Content-based slicing using a rolling hash

One of the interesting use cases of the rolling hash function is that it can create dynamic, content-based chunks of a stream or file. This is especially useful when it is required to send only the changed chunks of a large file over a network and a simple byte addition at the front of the file would cause all the fixed size windows to become updated, while in reality, only the first “chunk” has been modified.

The simplest approach to calculate the dynamic chunks is to calculate the rolling hash and if it matches a pattern (like the lower N bits are all zeroes) then it’s a chunk boundary. This approach will ensure that any change in the file will only affect its current and possibly the next chunk, but nothing else.

When the boundaries are known, the chunks need to be compared by their hash values to detect which one was modified and needs transfer across the network. The backup software Attic uses a Buzhash algorithm with a customizable chunk size range for splitting file streams.
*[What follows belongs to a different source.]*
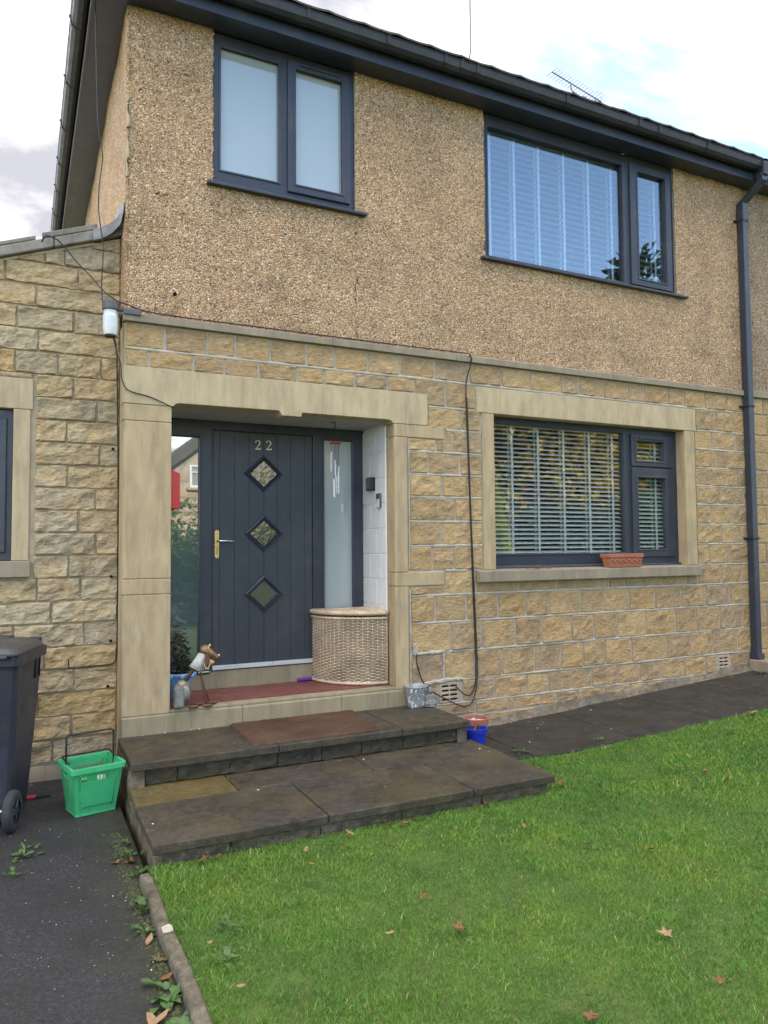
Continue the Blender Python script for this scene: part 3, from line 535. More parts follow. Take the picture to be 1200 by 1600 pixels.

Content-based slicing using moving sum

\[S(n)=\sum_{i=n-8195}^{n}c_{i} \\ H(n)=S(n) \mod 4096\]

where

  • $S(n)$ is the sum of 8196 consecutive bytes ending with byte $n$ (requires 21 bits of storage),
  • $c_{i}$ is byte $i$ of the file,
  • $H(n)$ is a “hash value” consisting of the bottom 12 bits of $S(n)$.

Shifting the window by one byte simply involves adding the new character to the sum and subtracting the oldest character (no longer in the window) from the sum.

For every $n$ where $ H(n)==0$, these programs cut the file between $n$ and $n+1$. This approach will ensure that any change in the file will only affect its current and possibly the next chunk, but no other chunk.